--- Begin Dataset entries ---

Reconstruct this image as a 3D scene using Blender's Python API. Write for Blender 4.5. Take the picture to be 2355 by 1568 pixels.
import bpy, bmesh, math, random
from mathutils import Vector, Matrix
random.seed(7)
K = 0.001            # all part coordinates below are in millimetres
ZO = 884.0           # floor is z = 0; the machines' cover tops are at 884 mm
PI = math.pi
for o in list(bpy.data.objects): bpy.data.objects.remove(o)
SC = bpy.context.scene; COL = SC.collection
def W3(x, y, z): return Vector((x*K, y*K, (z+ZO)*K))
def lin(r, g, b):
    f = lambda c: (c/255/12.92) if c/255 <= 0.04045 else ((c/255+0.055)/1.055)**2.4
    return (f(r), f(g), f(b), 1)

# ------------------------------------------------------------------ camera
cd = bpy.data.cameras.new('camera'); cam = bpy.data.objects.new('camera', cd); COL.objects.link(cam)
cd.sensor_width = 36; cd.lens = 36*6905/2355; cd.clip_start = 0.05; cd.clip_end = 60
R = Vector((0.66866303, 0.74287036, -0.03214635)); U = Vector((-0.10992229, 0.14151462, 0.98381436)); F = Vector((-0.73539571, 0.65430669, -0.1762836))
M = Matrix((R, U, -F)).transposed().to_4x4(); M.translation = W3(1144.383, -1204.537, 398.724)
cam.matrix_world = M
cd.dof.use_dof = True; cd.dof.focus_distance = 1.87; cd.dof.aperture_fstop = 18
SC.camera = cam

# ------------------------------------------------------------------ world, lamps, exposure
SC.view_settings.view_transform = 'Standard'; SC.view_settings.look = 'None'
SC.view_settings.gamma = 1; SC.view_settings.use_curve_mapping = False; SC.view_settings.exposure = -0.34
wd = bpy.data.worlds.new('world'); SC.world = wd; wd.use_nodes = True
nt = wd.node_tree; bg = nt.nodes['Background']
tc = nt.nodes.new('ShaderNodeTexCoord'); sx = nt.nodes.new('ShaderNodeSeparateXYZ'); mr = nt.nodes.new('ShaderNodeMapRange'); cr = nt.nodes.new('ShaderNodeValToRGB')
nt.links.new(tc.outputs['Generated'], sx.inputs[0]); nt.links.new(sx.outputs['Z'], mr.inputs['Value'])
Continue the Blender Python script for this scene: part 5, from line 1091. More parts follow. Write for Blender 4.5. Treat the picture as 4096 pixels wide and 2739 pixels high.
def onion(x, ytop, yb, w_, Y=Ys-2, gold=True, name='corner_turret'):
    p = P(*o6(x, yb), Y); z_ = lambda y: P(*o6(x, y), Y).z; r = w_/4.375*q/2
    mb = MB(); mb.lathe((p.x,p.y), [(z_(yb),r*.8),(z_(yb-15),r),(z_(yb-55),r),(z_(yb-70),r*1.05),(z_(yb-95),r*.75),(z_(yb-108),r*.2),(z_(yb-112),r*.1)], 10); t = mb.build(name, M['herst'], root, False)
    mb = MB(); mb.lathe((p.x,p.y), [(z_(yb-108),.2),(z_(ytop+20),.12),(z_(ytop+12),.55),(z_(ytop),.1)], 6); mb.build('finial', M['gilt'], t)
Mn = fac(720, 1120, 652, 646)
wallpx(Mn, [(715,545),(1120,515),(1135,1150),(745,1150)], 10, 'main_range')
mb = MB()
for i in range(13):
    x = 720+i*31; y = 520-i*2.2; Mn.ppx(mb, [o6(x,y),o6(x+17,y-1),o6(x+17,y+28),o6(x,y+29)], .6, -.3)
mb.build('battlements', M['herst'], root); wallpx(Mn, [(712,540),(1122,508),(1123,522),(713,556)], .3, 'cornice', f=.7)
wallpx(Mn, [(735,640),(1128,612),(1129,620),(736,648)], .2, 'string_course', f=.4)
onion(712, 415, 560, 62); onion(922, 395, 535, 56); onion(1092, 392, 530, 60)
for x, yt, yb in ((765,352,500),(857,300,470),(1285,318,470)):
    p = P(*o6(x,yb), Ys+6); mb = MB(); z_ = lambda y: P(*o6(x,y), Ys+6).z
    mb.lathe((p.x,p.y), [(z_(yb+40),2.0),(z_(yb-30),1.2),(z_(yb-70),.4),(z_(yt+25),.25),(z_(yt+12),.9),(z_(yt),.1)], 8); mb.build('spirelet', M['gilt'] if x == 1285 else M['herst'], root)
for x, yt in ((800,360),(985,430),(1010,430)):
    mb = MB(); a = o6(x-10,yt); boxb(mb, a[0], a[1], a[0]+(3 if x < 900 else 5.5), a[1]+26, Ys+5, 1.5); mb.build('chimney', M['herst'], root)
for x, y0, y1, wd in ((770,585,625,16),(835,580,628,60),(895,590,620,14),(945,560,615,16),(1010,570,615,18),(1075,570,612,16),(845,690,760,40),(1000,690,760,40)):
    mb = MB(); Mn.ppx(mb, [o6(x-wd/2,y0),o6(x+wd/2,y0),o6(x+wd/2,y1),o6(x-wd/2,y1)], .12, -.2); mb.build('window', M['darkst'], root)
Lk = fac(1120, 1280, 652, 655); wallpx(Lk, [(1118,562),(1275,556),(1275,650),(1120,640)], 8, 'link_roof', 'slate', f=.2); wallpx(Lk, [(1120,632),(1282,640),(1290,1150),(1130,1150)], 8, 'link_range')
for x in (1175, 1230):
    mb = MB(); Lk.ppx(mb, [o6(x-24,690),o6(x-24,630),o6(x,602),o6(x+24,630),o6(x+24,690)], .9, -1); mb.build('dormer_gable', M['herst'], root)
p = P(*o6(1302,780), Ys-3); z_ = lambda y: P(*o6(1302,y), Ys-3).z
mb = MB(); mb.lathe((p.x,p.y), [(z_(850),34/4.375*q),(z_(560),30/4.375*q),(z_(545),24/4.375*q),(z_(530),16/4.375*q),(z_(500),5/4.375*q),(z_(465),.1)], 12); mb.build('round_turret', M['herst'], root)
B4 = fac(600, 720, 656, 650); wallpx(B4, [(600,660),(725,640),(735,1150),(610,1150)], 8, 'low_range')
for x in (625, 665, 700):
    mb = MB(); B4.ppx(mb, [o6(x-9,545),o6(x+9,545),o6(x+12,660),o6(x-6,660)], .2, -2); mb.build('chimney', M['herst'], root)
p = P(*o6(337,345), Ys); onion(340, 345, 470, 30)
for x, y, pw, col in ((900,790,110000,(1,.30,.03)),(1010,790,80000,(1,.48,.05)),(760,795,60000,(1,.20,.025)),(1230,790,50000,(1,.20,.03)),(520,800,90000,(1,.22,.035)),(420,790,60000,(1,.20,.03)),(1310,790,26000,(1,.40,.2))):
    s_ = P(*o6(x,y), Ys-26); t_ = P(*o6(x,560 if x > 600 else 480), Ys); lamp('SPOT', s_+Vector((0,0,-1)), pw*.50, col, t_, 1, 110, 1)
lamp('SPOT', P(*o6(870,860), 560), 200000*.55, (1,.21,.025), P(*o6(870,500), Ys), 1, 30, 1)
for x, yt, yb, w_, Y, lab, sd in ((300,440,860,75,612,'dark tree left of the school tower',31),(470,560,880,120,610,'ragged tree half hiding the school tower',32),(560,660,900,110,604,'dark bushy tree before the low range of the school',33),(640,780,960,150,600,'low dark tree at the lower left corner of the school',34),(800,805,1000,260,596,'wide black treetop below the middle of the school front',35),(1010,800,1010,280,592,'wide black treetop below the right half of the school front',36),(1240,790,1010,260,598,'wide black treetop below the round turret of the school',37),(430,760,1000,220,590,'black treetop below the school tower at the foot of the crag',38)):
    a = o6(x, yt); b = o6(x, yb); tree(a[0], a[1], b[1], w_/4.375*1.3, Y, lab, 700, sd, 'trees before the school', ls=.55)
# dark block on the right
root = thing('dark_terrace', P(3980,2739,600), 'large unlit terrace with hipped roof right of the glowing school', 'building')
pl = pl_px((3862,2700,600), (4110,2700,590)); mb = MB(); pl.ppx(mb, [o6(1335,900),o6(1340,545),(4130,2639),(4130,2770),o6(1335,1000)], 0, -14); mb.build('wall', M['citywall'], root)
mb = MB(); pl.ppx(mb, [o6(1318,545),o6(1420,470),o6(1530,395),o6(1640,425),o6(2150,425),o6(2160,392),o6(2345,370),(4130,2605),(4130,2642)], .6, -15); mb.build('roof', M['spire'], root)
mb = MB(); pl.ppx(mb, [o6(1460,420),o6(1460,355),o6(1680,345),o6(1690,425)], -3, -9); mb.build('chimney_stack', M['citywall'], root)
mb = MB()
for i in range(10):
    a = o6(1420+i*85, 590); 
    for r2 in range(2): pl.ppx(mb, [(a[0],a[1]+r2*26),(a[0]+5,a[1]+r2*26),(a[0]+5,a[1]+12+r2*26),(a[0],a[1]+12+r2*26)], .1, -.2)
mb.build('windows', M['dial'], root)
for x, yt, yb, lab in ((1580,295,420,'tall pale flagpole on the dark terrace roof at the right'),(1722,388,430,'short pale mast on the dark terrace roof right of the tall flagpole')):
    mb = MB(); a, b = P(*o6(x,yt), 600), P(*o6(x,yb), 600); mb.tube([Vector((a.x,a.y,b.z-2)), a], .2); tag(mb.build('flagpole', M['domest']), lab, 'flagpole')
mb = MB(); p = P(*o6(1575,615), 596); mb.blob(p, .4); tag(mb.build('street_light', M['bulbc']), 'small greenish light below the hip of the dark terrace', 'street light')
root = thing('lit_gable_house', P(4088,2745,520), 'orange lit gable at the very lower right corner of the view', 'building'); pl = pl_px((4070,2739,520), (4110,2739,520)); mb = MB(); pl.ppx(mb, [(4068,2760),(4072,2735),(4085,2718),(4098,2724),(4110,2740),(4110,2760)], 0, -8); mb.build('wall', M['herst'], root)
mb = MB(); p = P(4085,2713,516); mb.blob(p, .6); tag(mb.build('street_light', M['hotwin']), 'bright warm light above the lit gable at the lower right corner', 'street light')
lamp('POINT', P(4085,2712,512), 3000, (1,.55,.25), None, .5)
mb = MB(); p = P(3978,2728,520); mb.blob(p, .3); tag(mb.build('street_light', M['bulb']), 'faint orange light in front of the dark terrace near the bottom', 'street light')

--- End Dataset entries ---

◆ **Set task**:
Your task is to quote the lines above, beginning with the first and ending with the one that holds "SC.camera = cam".

◆ **Output of the task**:
Reconstruct this image as a 3D scene using Blender's Python API. Write for Blender 4.5. Take the picture to be 2355 by 1568 pixels.
import bpy, bmesh, math, random
from mathutils import Vector, Matrix
random.seed(7)
K = 0.001            # all part coordinates below are in millimetres
ZO = 884.0           # floor is z = 0; the machines' cover tops are at 884 mm
PI = math.pi
for o in list(bpy.data.objects): bpy.data.objects.remove(o)
SC = bpy.context.scene; COL = SC.collection
def W3(x, y, z): return Vector((x*K, y*K, (z+ZO)*K))
def lin(r, g, b):
    f = lambda c: (c/255/12.92) if c/255 <= 0.04045 else ((c/255+0.055)/1.055)**2.4
    return (f(r), f(g), f(b), 1)

# ------------------------------------------------------------------ camera
cd = bpy.data.cameras.new('camera'); cam = bpy.data.objects.new('camera', cd); COL.objects.link(cam)
cd.sensor_width = 36; cd.lens = 36*6905/2355; cd.clip_start = 0.05; cd.clip_end = 60
R = Vector((0.66866303, 0.74287036, -0.03214635)); U = Vector((-0.10992229, 0.14151462, 0.98381436)); F = Vector((-0.73539571, 0.65430669, -0.1762836))
M = Matrix((R, U, -F)).transposed().to_4x4(); M.translation = W3(1144.383, -1204.537, 398.724)
cam.matrix_world = M
cd.dof.use_dof = True; cd.dof.focus_distance = 1.87; cd.dof.aperture_fstop = 18
SC.camera = cam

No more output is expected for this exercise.